Das Kollektivprinzip der Versicherung sieht Siems durch die Telematik-Tarife nicht gefährdet. Das von vielen Kritikern gefürchtete "Ende der Solidargemeinschaft" gebe es nicht. Die Schäden blieben weiter im Kollektiv gedeckt, zufallsbedingte Großschäden könne man auch gar nicht anders versichern. Je nach individueller Fahrweise zahle der Telematik-Kunde künftig für sein Risiko weniger als die Standard-Prämie, er zahle aber keine "individuelle" Prämie. Das Argument vom "Ende der Solidargemeinschaft" ließ Siems nicht gelten: Schon heute würden ja beispielsweise Fahranfänger in der klassischen Tarifierung "bestraft", was allgemein akzeptiert werde.

Siems sieht die Telematik-Tarife als Waffe der Autoversicherer, um gegenüber den Kfz-Herstellern die Hoheit über die Autodaten und die Schnittstelle zum Kunden zu verteidigen. Hier stellt sich aber grundsätzlich die Frage, ob die Hersteller nicht doch am längeren Hebel sitzen: Sie sind auch unabhängig von eCall in der Pole-Position, was die Hoheit über die im Auto anfallenden Daten anbetrifft.

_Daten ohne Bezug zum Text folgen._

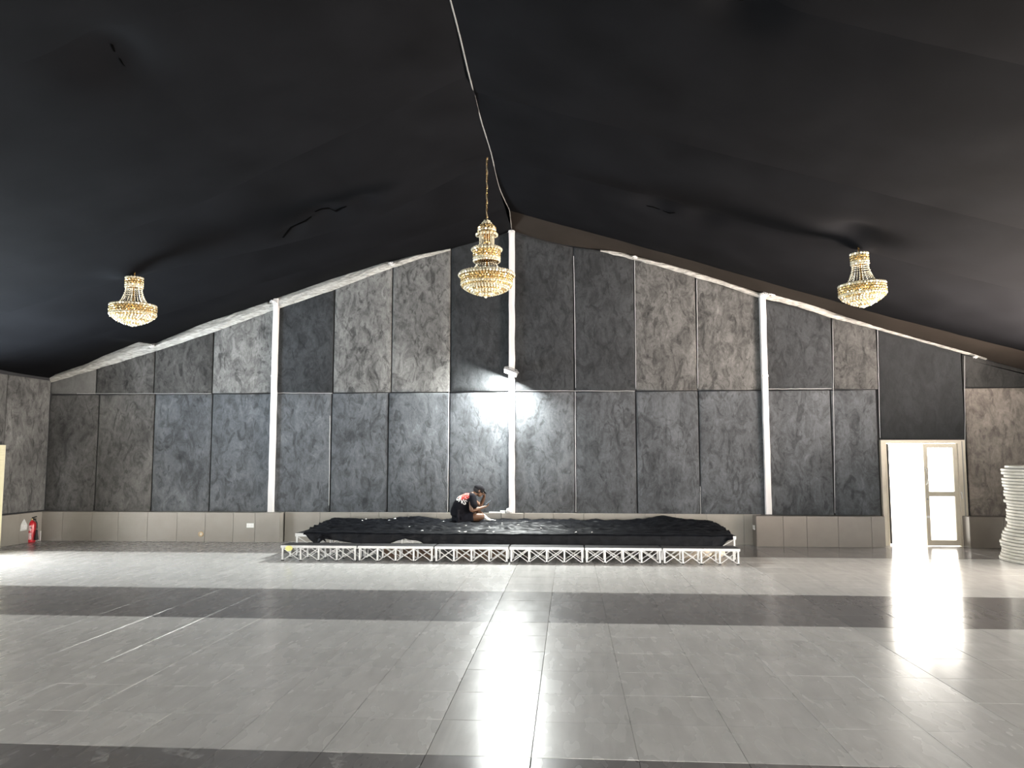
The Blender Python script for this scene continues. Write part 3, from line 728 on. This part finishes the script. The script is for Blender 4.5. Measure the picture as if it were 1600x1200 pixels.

In Zukunft wird diese Datenmenge noch deutlich anwachsen, weil aus nahezu jedem Bauteil Daten gemeldet werden können. Was hindert die Autohersteller daran, beim Verkauf eines Neuwagens auch gleich die entsprechende Telematik-Police zu verkaufen, die dann auf viel mehr Daten zurückgreift, als es die Versicherer über ihre Alternativ-Lösungen wie Smartphone-App oder Telematik-Stecker je könnten?